Cleburne City Council members held an extended workshop session Tuesday to hear results and recommendations of a long-range water study.
The study addresses anticipated water needs for the city’s next 50 years. Public Works Director Russell Schreiber and representatives from Freese and Nichols, the engineering firm that conducted the study, delivered findings and options generated by the study.
Lake Pat Cleburne, Lake Aquilla and seven groundwater wells comprise Cleburne’s water supply. The city water plant’s capacity is 15 million gallons per day.
The expected population growth and increase in business and industry makes it vital that city leaders address future water needs now, Schreiber said. He and Mike Morrison of Freese and Nichols presented council members with several options to meet such demands. Council members took no action on the presentation but agreed that the matter needs to be addressed before problems arise.
“Obviously having a reliable water supply is the most critical thing to a city,” Mayor Ted Reynolds said. “It’s not an emergency at this point, but something we need to look at in an urgent manner. We need to study this very carefully before pledging any money to it and make sure we take steps to have a reliable water supply but not go overboard on spending.”

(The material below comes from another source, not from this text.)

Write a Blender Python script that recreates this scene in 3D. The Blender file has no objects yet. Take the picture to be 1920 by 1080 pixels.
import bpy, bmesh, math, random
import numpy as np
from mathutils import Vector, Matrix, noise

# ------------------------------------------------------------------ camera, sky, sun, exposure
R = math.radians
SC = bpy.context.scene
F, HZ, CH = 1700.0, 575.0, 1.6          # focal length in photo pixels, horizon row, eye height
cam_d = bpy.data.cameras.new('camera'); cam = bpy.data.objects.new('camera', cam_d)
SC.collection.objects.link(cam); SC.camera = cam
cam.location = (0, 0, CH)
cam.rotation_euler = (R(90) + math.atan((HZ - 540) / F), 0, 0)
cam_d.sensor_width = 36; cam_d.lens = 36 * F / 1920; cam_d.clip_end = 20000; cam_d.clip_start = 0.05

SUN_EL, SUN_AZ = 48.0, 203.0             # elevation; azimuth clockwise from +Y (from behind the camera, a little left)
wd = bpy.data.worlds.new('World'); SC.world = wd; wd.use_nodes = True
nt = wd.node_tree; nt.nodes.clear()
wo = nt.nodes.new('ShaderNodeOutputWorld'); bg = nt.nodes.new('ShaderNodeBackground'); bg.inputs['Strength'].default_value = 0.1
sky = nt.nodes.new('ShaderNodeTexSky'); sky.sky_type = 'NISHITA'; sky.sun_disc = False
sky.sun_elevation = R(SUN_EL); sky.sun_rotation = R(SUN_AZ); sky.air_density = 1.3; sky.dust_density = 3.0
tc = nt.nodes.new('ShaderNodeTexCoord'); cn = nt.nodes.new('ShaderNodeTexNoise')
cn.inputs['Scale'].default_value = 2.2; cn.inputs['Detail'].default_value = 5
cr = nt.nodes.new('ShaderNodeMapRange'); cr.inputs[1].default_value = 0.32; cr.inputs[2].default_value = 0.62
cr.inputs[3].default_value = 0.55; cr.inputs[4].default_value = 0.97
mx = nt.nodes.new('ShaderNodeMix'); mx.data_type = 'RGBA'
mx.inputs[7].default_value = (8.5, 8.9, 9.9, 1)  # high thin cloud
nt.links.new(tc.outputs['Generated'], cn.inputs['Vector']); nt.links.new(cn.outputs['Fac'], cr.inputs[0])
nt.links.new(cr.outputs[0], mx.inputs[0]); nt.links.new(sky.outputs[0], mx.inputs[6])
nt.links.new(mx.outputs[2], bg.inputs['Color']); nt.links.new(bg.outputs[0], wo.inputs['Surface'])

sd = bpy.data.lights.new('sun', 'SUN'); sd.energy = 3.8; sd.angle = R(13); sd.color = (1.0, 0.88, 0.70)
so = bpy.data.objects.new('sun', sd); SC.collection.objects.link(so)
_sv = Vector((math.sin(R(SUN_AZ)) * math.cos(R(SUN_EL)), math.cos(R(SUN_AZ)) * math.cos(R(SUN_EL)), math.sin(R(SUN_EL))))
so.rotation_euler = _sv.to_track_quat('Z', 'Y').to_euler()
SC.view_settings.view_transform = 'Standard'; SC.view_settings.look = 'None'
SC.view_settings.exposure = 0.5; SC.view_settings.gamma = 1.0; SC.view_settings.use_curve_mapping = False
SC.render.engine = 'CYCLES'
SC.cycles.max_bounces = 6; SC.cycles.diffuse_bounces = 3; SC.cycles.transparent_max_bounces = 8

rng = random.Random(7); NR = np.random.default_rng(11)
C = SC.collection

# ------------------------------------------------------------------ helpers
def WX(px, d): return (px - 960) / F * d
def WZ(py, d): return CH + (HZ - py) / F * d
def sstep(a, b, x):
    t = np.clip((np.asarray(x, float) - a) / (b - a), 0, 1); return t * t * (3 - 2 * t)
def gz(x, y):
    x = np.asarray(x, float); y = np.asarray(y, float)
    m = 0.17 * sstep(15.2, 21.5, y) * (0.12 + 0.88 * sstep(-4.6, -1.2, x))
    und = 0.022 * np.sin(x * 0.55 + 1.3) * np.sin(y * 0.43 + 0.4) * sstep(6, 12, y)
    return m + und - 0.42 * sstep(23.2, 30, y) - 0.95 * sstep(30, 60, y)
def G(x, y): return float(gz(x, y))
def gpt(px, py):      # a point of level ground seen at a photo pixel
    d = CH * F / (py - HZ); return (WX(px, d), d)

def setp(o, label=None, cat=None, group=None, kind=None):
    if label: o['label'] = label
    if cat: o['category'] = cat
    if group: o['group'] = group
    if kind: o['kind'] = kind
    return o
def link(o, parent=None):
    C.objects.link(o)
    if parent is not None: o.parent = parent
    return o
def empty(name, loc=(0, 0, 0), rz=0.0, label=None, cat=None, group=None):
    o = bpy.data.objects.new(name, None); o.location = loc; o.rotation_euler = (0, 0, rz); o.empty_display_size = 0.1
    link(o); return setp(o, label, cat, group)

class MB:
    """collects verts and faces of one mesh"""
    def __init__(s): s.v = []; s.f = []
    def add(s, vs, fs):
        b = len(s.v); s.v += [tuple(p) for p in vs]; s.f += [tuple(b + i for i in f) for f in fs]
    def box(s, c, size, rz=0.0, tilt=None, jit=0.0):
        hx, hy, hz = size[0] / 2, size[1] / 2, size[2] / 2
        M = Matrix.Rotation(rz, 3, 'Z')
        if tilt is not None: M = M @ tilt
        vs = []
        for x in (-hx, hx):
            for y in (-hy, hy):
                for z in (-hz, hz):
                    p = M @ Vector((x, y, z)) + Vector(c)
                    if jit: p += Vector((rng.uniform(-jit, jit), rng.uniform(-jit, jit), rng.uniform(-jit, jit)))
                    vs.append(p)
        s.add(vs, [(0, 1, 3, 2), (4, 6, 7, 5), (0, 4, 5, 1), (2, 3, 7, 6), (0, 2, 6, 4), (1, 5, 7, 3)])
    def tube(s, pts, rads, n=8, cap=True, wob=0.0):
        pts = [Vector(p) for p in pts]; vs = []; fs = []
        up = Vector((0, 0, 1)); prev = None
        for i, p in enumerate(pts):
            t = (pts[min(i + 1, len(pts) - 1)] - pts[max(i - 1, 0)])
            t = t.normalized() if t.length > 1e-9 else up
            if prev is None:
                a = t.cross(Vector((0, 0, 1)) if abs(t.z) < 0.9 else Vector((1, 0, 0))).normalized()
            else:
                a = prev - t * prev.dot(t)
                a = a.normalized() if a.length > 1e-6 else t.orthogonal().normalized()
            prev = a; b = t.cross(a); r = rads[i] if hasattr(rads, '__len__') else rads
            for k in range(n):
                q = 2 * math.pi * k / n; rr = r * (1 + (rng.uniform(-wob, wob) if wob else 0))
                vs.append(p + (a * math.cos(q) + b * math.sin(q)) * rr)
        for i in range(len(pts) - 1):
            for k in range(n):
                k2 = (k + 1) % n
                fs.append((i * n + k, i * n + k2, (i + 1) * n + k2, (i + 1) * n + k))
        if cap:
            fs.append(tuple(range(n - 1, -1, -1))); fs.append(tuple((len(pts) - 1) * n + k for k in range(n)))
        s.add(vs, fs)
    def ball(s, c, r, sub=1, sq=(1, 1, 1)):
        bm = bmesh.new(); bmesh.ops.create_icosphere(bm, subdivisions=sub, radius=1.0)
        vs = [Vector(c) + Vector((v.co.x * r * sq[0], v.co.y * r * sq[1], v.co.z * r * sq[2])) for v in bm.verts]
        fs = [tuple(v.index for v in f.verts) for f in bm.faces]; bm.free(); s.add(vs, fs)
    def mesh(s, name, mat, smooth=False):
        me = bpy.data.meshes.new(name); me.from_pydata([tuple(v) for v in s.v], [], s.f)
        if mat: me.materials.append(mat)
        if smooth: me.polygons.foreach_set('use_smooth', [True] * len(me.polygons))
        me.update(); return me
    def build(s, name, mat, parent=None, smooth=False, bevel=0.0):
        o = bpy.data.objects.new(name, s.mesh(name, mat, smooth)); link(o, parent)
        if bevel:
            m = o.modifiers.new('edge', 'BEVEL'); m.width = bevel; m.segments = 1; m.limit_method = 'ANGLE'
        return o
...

Reynolds said Cleburne, unlike several other cities, has been lucky thanks to good water planning in the past.
“Industrial growth and the Barnett Shale activity caught us off guard a bit,” Reynolds said. “But we need to respond to that, and we will.”
Drilling for natural gas trapped in the Barnett Shale, which lies under much of Johnson County, has increased significantly in the last few years. Drillers use water to bore into the shale.
The Freese and Nichols study dismissed several options such as increasing Lake Pat Cleburne’s water yield and drilling new wells. The first option involved too much cost for a small increase. The second was dismissed because local aquifers are overloaded.
The study’s recommended plan for Cleburne calls for expanding capacity at the water plant by 5 million gallons per day, acquiring water from Lake Whitney and installing a pipeline to pump wastewater to Cleburne’s industrial park on the north side of the city. Industries use such water, Schreiber said, and it would relieve the city’s water treatment plant of a portion of average daily water demand.
The stages of the plan, which would implement between next year and 2014, would cost about $57 million, Schreiber said. Plans beyond that call for further expansions of the water plant and acquisition of additional water sources between now and 2050. Schreiber said such plans would depend upon implementation of the project’s first phase and growth and needs.
Schreiber said the next step is for city staff and council members to study the options and decide on a funding program to implement any approved improvements.
Council members approved the study last June to gather historic water consumption rates in Cleburne and make future consumption projections to determine the best alternatives to develop water sources to meet future demands, Schreiber said.